Directions for this task
Repeat exactly the lines from the start through the line with "scene.render.resolution_x = 768;", both ends included.
Begin
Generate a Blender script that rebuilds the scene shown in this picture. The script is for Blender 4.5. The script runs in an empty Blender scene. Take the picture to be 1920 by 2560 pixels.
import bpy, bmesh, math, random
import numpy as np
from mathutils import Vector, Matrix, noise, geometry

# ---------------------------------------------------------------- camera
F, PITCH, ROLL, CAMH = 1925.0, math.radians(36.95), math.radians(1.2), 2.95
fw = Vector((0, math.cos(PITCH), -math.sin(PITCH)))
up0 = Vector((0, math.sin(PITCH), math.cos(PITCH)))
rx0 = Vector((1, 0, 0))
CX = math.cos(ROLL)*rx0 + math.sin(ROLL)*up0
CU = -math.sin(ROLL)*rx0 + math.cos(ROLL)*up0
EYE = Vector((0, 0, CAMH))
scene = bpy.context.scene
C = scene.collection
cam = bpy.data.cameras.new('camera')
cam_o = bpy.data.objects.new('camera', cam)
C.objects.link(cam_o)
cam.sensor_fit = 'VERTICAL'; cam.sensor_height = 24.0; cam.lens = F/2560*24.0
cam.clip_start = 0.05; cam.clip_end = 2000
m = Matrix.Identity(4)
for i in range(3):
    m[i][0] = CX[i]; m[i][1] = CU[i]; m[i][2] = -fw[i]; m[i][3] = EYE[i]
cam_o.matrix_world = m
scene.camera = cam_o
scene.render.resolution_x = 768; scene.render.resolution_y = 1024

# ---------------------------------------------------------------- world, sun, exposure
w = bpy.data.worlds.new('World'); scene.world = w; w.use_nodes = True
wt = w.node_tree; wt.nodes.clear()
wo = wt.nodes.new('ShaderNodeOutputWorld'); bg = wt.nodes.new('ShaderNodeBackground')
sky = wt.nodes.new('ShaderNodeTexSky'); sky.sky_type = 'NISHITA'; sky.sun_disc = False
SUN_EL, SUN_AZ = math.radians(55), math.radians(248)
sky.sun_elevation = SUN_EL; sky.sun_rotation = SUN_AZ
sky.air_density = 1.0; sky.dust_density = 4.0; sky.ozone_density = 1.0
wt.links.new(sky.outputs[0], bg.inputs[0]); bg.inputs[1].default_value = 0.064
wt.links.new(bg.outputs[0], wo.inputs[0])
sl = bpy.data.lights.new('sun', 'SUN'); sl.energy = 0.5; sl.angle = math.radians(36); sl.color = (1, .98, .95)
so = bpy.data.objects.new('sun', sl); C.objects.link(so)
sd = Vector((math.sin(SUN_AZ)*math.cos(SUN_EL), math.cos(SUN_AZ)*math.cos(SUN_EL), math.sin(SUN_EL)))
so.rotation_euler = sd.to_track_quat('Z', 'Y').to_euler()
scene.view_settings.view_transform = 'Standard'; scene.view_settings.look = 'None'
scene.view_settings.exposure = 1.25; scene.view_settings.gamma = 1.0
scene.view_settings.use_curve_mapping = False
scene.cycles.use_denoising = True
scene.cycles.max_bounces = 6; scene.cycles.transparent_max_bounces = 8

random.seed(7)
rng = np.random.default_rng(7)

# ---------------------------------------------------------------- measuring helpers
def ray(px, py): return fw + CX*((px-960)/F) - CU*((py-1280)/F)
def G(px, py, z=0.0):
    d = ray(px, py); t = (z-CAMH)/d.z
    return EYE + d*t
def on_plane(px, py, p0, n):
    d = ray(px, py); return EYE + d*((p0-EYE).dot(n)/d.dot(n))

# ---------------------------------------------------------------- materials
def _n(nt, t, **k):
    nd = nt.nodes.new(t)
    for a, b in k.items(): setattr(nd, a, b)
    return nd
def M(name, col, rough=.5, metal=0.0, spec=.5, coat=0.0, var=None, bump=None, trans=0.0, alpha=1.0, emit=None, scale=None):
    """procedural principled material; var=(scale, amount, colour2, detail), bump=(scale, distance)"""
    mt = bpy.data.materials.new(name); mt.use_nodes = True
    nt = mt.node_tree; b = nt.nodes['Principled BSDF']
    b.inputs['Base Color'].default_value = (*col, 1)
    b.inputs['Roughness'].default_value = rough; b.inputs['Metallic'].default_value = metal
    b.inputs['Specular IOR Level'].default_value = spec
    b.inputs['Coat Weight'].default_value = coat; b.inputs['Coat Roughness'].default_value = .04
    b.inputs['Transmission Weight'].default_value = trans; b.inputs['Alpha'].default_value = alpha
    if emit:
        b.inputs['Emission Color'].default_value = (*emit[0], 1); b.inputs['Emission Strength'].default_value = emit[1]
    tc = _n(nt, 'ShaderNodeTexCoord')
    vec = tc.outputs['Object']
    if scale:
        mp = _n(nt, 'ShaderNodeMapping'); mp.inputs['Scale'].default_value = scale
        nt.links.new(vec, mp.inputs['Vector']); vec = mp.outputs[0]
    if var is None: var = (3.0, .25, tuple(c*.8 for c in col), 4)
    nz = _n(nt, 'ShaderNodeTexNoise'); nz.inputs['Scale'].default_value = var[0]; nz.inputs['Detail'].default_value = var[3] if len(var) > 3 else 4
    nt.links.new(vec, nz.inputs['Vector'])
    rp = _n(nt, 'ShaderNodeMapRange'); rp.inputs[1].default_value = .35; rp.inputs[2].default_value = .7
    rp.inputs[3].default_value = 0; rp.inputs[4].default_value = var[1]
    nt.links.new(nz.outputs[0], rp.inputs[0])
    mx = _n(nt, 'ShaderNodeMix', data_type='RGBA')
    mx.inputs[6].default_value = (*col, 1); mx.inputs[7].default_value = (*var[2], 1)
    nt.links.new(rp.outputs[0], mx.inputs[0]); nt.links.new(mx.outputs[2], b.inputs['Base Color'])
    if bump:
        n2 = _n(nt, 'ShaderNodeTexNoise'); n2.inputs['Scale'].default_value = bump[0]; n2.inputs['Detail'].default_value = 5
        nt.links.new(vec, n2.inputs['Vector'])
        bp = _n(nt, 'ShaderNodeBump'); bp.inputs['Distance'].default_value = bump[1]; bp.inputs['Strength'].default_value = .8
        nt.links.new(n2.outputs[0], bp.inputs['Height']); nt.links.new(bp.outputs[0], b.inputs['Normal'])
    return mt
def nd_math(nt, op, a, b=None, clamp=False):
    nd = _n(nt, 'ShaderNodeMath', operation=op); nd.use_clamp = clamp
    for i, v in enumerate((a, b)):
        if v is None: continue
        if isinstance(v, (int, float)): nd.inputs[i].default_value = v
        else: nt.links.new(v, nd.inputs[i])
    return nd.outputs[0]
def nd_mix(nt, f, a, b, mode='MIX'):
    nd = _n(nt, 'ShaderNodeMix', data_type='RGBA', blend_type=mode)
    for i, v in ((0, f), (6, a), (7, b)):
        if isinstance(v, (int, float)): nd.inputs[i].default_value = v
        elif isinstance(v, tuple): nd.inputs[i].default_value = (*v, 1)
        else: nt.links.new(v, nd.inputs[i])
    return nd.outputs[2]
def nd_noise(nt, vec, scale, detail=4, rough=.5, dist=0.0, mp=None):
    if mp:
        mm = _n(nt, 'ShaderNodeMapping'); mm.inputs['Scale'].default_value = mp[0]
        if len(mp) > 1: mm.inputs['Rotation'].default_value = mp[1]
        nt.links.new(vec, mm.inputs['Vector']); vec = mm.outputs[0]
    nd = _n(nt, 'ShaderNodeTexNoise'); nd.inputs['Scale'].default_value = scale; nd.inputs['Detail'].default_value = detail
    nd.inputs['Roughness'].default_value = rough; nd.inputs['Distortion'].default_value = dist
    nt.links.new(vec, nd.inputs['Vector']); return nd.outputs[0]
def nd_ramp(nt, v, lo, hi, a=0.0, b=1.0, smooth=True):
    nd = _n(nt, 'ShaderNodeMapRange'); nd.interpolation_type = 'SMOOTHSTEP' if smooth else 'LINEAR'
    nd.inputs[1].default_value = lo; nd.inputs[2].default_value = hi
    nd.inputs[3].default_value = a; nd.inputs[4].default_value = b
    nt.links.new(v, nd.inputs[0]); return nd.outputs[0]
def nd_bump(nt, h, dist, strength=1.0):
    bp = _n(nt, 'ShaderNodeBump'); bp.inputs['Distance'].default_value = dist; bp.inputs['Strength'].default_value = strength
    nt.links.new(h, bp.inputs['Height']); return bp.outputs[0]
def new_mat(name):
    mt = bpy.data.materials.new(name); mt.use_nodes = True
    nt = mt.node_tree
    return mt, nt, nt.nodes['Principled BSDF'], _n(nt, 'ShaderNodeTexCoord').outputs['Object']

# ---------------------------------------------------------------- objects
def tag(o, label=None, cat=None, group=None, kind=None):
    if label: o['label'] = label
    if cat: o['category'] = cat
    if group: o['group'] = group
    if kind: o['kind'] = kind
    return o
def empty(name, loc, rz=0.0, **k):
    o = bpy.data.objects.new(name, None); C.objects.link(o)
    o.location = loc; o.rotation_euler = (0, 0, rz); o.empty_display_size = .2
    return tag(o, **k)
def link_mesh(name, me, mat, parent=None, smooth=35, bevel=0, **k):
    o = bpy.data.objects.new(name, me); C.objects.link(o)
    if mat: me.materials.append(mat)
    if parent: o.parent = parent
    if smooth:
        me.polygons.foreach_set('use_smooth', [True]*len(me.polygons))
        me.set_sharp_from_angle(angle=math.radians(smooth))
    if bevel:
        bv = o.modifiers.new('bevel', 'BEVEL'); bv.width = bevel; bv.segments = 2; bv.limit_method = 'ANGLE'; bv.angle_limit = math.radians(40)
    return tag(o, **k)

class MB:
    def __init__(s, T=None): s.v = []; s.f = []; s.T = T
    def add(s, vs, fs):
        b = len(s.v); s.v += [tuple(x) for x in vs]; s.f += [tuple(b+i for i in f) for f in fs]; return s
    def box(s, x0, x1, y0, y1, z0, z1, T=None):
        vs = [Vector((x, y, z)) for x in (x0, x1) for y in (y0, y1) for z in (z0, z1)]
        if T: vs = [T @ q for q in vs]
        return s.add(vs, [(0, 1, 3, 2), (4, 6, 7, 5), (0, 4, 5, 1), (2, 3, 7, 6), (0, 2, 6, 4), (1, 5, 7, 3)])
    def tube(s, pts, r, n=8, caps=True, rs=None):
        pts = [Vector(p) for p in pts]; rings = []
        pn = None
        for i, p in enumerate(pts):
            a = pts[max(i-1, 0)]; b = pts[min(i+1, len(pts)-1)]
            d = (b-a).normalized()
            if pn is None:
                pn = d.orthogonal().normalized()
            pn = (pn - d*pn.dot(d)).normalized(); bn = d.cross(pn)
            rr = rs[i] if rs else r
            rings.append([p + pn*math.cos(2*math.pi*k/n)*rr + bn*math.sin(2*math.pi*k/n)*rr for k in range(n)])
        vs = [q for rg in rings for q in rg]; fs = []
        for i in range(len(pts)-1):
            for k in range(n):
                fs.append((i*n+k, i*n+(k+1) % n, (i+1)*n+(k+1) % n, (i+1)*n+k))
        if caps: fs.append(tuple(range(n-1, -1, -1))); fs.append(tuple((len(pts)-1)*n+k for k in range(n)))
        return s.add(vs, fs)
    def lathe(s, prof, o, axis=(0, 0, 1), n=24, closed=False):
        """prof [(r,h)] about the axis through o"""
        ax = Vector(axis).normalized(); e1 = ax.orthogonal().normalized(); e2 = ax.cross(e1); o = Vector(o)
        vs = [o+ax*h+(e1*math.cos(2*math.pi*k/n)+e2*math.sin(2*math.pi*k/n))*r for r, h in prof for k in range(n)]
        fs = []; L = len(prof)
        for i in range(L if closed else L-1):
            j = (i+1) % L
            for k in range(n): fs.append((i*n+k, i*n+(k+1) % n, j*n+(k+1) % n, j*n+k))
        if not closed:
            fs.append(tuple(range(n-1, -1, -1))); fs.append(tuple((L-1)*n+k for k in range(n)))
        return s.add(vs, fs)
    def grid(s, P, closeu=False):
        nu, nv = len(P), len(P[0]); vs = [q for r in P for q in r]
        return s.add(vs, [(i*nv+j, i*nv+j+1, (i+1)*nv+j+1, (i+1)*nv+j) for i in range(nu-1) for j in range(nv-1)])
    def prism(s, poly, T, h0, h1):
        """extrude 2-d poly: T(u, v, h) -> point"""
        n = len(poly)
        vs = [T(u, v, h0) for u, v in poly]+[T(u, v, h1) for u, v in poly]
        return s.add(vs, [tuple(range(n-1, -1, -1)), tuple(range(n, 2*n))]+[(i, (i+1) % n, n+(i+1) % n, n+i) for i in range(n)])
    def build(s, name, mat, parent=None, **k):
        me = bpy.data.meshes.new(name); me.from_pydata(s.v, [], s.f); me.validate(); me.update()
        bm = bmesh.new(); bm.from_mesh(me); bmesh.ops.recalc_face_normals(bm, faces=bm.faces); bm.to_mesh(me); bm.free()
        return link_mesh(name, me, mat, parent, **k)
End
Result
Generate a Blender script that rebuilds the scene shown in this picture. The script is for Blender 4.5. The script runs in an empty Blender scene. Take the picture to be 1920 by 2560 pixels.
import bpy, bmesh, math, random
import numpy as np
from mathutils import Vector, Matrix, noise, geometry

# ---------------------------------------------------------------- camera
F, PITCH, ROLL, CAMH = 1925.0, math.radians(36.95), math.radians(1.2), 2.95
fw = Vector((0, math.cos(PITCH), -math.sin(PITCH)))
up0 = Vector((0, math.sin(PITCH), math.cos(PITCH)))
rx0 = Vector((1, 0, 0))
CX = math.cos(ROLL)*rx0 + math.sin(ROLL)*up0
CU = -math.sin(ROLL)*rx0 + math.cos(ROLL)*up0
EYE = Vector((0, 0, CAMH))
scene = bpy.context.scene
C = scene.collection
cam = bpy.data.cameras.new('camera')
cam_o = bpy.data.objects.new('camera', cam)
C.objects.link(cam_o)
cam.sensor_fit = 'VERTICAL'; cam.sensor_height = 24.0; cam.lens = F/2560*24.0
cam.clip_start = 0.05; cam.clip_end = 2000
m = Matrix.Identity(4)
for i in range(3):
    m[i][0] = CX[i]; m[i][1] = CU[i]; m[i][2] = -fw[i]; m[i][3] = EYE[i]
cam_o.matrix_world = m
scene.camera = cam_o
scene.render.resolution_x = 768; scene.render.resolution_y = 1024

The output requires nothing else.